**BRIEF:** In the listing below, locate the line with "Model this scene" and the line with "from mathutils.geometry import", then output both and everything between them exactly, minus any pictures.

**DATASET CONTENT:**
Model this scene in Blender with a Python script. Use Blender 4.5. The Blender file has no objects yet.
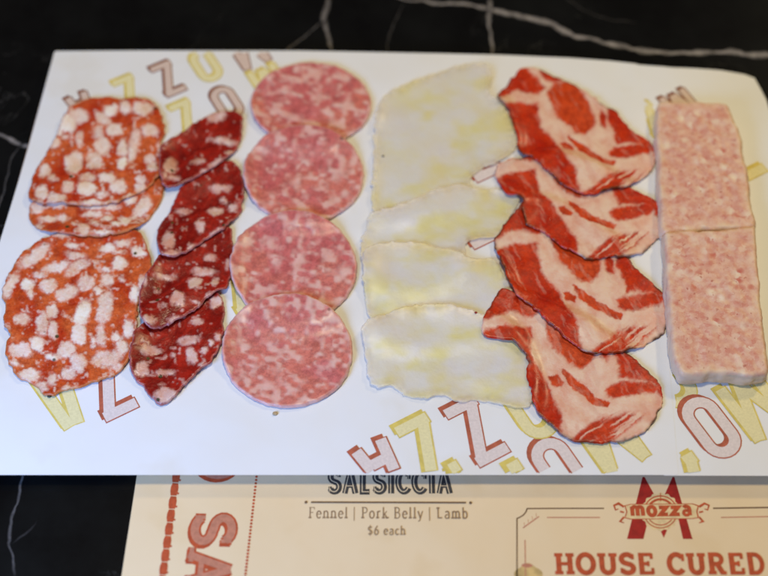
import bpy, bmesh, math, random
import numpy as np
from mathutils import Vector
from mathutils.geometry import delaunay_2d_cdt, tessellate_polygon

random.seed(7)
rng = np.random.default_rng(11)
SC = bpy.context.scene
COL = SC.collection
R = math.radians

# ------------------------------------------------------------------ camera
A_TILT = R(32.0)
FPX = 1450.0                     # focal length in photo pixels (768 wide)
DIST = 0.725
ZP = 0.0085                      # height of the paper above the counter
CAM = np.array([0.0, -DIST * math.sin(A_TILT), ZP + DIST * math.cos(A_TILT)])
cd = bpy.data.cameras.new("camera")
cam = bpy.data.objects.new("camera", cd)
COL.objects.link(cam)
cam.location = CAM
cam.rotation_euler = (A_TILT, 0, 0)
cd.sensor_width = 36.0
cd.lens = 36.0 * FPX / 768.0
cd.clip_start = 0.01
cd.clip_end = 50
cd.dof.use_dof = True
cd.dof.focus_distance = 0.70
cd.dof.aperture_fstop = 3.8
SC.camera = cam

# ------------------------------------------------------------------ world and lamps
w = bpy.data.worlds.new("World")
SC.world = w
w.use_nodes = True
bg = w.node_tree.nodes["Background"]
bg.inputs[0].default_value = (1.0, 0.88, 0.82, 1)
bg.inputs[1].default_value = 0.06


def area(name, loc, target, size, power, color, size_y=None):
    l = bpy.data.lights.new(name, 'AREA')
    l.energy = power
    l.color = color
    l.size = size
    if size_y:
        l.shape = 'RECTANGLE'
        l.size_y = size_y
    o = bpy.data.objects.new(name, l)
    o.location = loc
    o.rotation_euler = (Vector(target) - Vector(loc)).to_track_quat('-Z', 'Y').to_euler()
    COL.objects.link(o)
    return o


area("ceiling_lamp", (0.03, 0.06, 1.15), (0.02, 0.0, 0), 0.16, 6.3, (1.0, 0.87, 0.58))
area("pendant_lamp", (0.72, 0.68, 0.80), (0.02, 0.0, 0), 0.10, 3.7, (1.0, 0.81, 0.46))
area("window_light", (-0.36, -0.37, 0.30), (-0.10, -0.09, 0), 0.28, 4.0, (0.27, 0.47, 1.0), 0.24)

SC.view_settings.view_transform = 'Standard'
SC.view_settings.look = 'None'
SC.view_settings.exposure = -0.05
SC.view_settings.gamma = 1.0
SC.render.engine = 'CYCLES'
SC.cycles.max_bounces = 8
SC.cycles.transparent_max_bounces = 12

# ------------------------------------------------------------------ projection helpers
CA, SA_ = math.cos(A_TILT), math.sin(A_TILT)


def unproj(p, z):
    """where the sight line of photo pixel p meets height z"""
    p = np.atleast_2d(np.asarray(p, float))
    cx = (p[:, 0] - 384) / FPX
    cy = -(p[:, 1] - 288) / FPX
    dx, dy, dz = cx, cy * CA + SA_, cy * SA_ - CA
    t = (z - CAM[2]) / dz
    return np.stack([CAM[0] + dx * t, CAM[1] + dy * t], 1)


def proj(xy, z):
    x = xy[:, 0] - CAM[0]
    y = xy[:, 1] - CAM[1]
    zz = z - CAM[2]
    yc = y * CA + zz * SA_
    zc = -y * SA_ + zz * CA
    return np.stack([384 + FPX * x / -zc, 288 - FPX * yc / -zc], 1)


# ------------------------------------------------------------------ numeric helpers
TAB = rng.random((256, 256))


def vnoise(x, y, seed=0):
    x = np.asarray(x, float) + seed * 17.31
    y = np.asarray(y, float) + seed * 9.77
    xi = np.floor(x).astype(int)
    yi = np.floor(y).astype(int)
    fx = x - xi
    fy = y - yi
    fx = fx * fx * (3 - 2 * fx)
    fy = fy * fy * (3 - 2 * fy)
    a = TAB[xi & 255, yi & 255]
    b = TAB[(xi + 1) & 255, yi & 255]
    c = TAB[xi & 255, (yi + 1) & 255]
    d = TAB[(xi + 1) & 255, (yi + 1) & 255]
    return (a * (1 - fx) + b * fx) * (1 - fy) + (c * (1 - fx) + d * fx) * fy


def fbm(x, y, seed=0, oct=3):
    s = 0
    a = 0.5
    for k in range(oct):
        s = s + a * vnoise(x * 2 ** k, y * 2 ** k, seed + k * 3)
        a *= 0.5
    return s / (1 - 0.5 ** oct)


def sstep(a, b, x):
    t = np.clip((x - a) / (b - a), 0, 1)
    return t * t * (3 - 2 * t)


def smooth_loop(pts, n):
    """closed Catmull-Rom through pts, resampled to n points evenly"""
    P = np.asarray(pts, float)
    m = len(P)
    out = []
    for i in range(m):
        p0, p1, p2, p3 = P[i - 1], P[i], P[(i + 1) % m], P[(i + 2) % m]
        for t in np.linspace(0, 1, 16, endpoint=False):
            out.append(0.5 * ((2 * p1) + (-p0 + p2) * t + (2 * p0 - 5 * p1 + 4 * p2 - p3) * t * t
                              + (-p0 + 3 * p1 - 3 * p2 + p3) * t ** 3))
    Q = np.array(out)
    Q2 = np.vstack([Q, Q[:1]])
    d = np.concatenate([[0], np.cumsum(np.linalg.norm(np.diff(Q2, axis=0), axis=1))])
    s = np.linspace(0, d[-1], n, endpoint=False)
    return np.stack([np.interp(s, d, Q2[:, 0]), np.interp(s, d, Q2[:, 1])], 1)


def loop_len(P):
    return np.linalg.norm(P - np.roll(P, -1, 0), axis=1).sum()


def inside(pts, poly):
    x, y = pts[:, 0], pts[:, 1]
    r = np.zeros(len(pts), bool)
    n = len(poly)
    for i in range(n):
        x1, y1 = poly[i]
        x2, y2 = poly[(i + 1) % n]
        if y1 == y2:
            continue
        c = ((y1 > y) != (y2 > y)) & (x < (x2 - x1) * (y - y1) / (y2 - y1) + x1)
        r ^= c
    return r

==

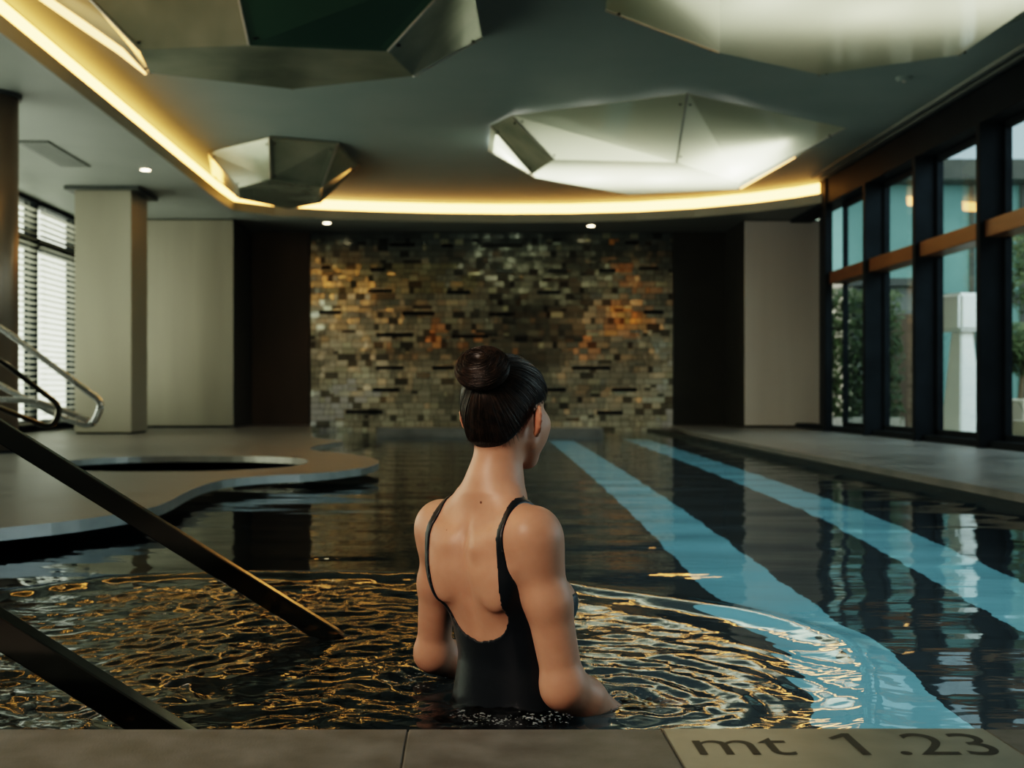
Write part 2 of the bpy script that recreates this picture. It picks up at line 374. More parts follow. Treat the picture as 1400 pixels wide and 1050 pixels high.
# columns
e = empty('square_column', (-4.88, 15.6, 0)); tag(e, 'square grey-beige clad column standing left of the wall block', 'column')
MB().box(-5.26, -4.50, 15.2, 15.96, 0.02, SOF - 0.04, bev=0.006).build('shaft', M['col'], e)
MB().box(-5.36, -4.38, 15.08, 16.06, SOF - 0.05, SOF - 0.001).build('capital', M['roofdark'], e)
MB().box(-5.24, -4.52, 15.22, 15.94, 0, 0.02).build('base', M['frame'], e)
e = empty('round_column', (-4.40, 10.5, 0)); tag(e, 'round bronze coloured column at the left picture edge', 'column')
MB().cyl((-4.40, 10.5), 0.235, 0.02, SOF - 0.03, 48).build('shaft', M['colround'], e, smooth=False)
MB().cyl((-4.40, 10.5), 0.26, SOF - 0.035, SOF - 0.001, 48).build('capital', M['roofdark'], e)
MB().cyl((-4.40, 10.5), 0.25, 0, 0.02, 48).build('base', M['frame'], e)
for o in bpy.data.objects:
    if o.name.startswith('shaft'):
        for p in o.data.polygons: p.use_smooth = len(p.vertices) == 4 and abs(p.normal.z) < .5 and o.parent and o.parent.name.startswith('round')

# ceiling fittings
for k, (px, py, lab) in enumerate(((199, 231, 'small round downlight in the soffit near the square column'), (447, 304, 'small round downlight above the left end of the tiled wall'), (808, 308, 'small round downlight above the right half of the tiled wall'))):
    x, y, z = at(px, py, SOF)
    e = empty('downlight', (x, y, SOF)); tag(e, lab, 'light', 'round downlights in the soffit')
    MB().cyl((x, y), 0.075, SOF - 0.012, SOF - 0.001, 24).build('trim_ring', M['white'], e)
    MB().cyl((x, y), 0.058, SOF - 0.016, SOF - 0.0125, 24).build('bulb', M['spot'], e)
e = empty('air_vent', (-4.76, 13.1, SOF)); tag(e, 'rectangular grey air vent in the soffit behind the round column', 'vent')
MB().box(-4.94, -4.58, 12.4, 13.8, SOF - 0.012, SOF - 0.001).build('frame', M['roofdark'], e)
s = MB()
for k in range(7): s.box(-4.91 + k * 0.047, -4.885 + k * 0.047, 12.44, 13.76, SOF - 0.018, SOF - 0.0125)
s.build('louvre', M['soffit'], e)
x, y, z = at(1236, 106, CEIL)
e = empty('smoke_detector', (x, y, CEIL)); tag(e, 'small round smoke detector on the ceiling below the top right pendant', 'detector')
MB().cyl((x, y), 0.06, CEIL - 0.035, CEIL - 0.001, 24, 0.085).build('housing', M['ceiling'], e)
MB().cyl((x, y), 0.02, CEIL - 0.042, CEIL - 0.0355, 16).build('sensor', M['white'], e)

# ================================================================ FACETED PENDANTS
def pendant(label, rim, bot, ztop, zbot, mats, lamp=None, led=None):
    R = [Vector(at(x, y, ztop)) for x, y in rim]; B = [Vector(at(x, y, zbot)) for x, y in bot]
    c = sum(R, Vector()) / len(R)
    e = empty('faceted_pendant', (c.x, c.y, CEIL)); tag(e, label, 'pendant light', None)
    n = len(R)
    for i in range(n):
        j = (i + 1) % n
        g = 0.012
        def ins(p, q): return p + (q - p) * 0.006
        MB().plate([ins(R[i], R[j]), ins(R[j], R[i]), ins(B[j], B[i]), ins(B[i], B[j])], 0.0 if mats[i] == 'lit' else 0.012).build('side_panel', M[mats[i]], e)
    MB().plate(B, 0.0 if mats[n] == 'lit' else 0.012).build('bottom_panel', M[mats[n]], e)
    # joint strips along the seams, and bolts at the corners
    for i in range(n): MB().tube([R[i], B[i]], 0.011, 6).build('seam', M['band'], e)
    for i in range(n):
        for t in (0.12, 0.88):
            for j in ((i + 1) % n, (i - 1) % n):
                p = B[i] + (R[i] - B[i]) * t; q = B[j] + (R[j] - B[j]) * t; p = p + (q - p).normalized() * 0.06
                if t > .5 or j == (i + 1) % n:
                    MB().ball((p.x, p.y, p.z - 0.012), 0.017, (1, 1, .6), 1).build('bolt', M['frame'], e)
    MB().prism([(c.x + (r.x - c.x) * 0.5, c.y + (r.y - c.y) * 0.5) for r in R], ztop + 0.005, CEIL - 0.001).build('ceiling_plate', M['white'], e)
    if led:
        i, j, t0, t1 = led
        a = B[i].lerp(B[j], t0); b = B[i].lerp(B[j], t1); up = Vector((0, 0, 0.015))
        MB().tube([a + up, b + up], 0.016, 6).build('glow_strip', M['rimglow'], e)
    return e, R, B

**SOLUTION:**
Model this scene in Blender with a Python script. Use Blender 4.5. The Blender file has no objects yet.
import bpy, bmesh, math, random
import numpy as np
from mathutils import Vector
from mathutils.geometry import delaunay_2d_cdt, tessellate_polygon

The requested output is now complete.